Retype all of the data exactly as given.

Data lines »
--------------------

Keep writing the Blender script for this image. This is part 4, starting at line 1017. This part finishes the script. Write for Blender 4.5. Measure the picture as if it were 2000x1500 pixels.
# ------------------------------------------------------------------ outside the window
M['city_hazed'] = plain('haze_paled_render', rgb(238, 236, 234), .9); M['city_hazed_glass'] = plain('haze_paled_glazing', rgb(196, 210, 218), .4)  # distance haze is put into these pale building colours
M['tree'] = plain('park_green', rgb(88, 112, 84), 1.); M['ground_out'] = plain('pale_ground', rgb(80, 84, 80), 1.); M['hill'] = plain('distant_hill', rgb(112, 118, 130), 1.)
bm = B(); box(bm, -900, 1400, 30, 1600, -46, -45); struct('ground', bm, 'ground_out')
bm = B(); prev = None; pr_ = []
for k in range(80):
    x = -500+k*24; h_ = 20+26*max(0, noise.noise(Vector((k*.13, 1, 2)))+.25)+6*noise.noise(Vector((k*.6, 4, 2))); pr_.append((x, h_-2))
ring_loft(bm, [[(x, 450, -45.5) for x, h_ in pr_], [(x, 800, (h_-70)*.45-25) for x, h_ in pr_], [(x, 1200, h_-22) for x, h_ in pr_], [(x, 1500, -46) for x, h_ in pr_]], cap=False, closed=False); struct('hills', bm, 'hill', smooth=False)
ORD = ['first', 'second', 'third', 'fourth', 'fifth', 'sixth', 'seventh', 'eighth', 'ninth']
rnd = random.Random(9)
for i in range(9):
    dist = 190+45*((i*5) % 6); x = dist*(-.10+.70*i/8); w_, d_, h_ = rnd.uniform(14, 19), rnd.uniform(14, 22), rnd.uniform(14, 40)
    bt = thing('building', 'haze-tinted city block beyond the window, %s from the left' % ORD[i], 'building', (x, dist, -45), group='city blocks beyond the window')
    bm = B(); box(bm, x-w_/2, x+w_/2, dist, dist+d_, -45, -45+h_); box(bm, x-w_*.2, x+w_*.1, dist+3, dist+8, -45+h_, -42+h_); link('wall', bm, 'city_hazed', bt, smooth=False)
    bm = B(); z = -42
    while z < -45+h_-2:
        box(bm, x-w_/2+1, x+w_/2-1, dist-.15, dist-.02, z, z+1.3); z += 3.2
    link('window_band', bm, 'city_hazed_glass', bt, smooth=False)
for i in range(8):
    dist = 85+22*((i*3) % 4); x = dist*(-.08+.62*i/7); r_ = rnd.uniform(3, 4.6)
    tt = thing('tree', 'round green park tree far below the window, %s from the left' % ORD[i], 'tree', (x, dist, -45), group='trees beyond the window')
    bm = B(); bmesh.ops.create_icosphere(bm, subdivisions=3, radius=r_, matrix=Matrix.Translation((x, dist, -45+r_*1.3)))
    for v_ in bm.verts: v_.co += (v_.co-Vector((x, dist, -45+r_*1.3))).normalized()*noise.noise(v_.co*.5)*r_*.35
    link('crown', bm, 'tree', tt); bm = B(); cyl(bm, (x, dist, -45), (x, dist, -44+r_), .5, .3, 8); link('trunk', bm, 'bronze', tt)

--------------------

Written solution »
Keep writing the Blender script for this image. This is part 4, starting at line 1017. This part finishes the script. Write for Blender 4.5. Measure the picture as if it were 2000x1500 pixels.
# ------------------------------------------------------------------ outside the window
M['city_hazed'] = plain('haze_paled_render', rgb(238, 236, 234), .9); M['city_hazed_glass'] = plain('haze_paled_glazing', rgb(196, 210, 218), .4)  # distance haze is put into these pale building colours
M['tree'] = plain('park_green', rgb(88, 112, 84), 1.); M['ground_out'] = plain('pale_ground', rgb(80, 84, 80), 1.); M['hill'] = plain('distant_hill', rgb(112, 118, 130), 1.)
bm = B(); box(bm, -900, 1400, 30, 1600, -46, -45); struct('ground', bm, 'ground_out')
bm = B(); prev = None; pr_ = []
for k in range(80):
    x = -500+k*24; h_ = 20+26*max(0, noise.noise(Vector((k*.13, 1, 2)))+.25)+6*noise.noise(Vector((k*.6, 4, 2))); pr_.append((x, h_-2))
ring_loft(bm, [[(x, 450, -45.5) for x, h_ in pr_], [(x, 800, (h_-70)*.45-25) for x, h_ in pr_], [(x, 1200, h_-22) for x, h_ in pr_], [(x, 1500, -46) for x, h_ in pr_]], cap=False, closed=False); struct('hills', bm, 'hill', smooth=False)
ORD = ['first', 'second', 'third', 'fourth', 'fifth', 'sixth', 'seventh', 'eighth', 'ninth']
rnd = random.Random(9)
for i in range(9):
    dist = 190+45*((i*5) % 6); x = dist*(-.10+.70*i/8); w_, d_, h_ = rnd.uniform(14, 19), rnd.uniform(14, 22), rnd.uniform(14, 40)
    bt = thing('building', 'haze-tinted city block beyond the window, %s from the left' % ORD[i], 'building', (x, dist, -45), group='city blocks beyond the window')
    bm = B(); box(bm, x-w_/2, x+w_/2, dist, dist+d_, -45, -45+h_); box(bm, x-w_*.2, x+w_*.1, dist+3, dist+8, -45+h_, -42+h_); link('wall', bm, 'city_hazed', bt, smooth=False)
    bm = B(); z = -42
    while z < -45+h_-2:
        box(bm, x-w_/2+1, x+w_/2-1, dist-.15, dist-.02, z, z+1.3); z += 3.2
    link('window_band', bm, 'city_hazed_glass', bt, smooth=False)
for i in range(8):
    dist = 85+22*((i*3) % 4); x = dist*(-.08+.62*i/7); r_ = rnd.uniform(3, 4.6)
    tt = thing('tree', 'round green park tree far below the window, %s from the left' % ORD[i], 'tree', (x, dist, -45), group='trees beyond the window')
    bm = B(); bmesh.ops.create_icosphere(bm, subdivisions=3, radius=r_, matrix=Matrix.Translation((x, dist, -45+r_*1.3)))
    for v_ in bm.verts: v_.co += (v_.co-Vector((x, dist, -45+r_*1.3))).normalized()*noise.noise(v_.co*.5)*r_*.35
    link('crown', bm, 'tree', tt); bm = B(); cyl(bm, (x, dist, -45), (x, dist, -44+r_), .5, .3, 8); link('trunk', bm, 'bronze', tt)